### Aim of the exercise
Select, from the material below, each line with "finishes" in it.

### Records to process

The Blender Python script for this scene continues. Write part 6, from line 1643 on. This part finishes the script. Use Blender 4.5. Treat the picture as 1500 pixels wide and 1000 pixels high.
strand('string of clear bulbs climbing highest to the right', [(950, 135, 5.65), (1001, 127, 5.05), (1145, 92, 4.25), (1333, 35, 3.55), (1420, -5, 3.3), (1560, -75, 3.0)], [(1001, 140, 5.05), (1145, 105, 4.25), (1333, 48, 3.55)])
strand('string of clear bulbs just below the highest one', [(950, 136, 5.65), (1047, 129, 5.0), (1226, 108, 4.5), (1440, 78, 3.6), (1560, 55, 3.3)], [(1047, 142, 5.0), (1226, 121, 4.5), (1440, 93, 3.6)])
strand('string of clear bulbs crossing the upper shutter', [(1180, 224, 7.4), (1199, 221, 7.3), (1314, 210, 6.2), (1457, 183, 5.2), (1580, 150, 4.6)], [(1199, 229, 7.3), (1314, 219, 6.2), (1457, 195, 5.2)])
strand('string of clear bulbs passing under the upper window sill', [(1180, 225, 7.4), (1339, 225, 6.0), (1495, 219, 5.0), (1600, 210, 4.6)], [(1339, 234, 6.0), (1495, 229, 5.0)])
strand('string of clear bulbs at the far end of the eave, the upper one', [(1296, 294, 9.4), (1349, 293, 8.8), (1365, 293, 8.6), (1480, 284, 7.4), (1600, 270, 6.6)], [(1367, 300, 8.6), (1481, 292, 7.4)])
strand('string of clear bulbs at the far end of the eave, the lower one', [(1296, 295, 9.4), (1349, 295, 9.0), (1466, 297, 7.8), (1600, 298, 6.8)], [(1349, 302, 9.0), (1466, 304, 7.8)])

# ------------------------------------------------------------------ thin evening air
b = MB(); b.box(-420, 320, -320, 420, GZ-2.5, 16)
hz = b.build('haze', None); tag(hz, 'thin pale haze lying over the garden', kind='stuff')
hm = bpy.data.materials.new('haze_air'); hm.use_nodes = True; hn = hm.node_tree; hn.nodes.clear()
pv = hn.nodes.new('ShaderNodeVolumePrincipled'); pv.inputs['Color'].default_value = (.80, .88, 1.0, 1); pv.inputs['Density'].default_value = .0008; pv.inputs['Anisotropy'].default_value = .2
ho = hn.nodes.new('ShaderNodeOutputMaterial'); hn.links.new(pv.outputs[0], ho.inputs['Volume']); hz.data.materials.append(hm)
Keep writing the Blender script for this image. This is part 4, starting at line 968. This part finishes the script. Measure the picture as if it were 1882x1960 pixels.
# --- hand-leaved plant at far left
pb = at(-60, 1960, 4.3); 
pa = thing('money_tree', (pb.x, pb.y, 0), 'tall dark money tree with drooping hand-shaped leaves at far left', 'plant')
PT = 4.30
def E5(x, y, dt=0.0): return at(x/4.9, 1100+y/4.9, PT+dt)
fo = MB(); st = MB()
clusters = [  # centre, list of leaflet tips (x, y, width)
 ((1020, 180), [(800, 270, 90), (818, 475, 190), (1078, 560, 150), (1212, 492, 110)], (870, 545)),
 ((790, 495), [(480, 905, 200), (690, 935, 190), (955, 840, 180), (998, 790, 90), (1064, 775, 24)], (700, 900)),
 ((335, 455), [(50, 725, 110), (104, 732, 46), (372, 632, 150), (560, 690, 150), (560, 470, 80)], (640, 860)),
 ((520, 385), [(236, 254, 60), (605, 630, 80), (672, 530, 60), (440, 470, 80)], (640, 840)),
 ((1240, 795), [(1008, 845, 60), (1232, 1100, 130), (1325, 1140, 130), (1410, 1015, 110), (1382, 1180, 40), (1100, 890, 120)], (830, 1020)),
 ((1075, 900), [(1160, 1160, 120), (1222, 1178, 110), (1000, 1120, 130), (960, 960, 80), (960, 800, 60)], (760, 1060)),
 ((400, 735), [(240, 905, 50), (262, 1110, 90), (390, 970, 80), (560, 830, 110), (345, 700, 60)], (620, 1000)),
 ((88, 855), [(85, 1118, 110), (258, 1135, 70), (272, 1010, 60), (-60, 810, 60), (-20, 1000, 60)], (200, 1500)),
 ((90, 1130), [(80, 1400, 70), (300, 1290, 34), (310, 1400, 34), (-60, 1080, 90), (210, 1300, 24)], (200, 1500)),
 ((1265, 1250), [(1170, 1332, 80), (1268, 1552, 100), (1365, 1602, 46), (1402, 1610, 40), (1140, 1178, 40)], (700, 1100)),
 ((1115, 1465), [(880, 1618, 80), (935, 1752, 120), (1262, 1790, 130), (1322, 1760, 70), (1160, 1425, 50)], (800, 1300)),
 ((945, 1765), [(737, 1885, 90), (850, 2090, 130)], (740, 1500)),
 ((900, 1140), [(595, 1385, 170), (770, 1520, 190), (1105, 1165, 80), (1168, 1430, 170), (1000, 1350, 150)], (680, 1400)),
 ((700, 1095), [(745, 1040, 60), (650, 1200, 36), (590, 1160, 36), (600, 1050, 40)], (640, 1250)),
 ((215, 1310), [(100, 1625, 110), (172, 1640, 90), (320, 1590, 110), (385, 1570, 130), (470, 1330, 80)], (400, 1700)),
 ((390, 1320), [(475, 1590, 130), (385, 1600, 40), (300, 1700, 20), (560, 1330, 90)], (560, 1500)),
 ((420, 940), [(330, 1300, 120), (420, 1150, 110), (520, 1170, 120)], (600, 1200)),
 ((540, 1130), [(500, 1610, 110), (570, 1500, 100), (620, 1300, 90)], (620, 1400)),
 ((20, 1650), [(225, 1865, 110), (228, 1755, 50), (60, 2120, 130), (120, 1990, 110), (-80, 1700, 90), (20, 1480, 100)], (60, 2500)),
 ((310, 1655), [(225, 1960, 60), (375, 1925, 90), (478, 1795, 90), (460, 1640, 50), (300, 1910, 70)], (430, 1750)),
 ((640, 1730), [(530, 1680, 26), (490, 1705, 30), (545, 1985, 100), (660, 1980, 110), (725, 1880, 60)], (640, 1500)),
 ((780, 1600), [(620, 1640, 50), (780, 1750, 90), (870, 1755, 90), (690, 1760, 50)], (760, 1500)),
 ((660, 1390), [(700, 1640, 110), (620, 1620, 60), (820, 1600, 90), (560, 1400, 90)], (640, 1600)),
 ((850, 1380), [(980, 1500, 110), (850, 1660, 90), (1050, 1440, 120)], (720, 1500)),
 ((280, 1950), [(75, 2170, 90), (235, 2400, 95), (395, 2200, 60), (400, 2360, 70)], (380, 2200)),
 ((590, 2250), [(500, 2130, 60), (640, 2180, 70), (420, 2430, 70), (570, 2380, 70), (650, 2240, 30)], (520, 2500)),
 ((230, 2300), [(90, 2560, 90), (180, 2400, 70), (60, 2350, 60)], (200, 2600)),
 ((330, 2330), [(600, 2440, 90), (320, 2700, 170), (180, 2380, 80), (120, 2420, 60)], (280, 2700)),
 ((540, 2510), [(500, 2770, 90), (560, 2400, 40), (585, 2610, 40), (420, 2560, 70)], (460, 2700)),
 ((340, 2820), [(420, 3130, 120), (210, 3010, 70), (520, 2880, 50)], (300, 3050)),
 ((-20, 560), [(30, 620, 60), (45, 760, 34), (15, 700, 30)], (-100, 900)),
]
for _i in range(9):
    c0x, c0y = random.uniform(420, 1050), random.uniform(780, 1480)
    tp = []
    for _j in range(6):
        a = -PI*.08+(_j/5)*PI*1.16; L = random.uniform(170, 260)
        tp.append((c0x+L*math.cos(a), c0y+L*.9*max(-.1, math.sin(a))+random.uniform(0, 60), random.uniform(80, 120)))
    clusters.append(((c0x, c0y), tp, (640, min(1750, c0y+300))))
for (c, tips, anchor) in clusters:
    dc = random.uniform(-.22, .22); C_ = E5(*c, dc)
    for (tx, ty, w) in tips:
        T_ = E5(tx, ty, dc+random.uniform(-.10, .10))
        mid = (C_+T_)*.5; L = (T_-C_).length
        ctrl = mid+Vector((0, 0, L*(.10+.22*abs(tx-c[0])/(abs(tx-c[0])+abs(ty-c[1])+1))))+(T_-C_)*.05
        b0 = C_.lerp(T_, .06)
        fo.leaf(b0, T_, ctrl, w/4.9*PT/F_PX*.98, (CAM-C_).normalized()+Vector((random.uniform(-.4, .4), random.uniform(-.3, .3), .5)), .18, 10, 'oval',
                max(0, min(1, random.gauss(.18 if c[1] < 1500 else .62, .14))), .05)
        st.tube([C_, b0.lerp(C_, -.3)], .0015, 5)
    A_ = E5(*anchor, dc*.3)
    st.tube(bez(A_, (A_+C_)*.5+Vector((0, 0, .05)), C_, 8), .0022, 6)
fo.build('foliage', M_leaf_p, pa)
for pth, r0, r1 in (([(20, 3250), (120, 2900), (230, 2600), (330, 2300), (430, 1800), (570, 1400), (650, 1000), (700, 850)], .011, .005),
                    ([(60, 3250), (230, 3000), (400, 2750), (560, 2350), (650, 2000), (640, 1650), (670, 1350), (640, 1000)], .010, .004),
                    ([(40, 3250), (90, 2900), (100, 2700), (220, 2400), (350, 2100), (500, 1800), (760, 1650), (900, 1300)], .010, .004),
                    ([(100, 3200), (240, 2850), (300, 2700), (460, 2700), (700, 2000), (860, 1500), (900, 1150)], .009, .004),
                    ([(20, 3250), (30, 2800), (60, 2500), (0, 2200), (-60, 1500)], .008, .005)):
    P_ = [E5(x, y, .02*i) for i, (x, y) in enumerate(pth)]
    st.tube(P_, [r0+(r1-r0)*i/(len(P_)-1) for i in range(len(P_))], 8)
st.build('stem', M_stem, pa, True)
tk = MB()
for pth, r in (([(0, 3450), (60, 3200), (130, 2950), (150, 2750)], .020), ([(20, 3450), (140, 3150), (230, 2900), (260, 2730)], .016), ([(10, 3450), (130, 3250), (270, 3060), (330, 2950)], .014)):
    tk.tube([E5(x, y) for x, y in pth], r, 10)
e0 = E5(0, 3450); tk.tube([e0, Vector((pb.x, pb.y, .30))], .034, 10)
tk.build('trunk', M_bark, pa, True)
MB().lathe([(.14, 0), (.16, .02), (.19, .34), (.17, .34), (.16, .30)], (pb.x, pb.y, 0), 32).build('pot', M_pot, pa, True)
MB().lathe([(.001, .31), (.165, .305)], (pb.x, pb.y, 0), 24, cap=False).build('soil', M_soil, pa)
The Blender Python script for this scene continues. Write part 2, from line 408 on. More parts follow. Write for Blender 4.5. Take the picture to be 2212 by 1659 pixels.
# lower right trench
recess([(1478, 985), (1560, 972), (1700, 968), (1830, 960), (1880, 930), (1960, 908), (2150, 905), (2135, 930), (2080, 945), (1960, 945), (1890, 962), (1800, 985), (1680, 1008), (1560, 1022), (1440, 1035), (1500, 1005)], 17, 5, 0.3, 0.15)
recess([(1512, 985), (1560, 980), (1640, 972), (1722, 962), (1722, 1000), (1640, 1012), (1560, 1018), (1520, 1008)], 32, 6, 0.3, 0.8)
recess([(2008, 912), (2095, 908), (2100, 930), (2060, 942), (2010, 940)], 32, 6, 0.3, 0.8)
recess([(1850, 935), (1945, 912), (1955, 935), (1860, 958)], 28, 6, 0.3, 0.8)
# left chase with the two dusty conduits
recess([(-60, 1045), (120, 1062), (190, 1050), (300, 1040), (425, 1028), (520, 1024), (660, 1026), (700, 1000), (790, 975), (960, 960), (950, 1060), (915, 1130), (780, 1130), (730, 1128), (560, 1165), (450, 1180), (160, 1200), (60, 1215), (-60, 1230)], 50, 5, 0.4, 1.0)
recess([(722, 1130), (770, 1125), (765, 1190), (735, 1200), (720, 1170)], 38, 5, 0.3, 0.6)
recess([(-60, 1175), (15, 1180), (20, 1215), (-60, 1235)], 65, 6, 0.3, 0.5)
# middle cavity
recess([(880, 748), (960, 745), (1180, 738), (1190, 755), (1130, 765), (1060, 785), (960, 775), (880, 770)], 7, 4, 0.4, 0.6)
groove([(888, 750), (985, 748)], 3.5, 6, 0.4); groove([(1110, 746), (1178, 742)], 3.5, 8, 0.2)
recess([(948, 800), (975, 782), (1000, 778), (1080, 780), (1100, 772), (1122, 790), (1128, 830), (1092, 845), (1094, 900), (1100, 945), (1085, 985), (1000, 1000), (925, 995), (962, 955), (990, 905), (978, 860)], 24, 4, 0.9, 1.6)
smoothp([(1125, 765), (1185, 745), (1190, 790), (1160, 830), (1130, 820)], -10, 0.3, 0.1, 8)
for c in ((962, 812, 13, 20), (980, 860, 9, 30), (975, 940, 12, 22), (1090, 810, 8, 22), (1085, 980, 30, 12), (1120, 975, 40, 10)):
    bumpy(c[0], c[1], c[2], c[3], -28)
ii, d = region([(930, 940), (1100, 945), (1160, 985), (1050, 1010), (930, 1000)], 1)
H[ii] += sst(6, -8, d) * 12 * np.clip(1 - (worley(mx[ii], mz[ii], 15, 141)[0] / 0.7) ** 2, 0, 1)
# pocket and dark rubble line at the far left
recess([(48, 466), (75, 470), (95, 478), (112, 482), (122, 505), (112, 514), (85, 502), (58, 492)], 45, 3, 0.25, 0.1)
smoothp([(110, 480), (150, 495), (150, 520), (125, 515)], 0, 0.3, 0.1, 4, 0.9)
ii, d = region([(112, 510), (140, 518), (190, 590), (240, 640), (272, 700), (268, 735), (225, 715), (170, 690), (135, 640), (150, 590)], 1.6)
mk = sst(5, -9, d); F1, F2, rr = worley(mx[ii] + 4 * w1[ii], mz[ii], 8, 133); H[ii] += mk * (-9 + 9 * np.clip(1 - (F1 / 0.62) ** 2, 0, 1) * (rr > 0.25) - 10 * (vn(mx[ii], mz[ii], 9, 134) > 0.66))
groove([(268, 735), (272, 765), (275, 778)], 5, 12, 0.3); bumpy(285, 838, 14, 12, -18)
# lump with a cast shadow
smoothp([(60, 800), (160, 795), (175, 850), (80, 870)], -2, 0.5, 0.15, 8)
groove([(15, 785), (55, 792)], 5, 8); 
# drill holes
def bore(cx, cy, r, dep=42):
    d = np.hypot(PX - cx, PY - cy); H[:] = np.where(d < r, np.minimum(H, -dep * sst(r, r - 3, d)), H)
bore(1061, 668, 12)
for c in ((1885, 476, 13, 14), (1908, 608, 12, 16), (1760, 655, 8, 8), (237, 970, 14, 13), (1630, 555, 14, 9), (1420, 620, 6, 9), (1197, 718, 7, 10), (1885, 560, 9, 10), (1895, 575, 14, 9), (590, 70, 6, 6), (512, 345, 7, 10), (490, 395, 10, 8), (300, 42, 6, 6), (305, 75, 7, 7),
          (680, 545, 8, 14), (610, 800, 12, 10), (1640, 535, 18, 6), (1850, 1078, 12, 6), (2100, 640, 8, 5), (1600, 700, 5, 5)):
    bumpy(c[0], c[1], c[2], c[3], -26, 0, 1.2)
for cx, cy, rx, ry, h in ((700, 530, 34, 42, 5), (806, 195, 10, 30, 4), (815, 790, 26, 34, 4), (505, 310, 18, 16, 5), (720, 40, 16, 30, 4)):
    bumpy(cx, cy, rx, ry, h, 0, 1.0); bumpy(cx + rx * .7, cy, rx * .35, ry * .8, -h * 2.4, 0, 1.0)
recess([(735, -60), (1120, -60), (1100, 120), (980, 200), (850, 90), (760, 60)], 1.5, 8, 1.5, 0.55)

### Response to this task
The Blender Python script for this scene continues. Write part 6, from line 1643 on. This part finishes the script. Use Blender 4.5. Treat the picture as 1500 pixels wide and 1000 pixels high.
Keep writing the Blender script for this image. This is part 4, starting at line 968. This part finishes the script. Measure the picture as if it were 1882x1960 pixels.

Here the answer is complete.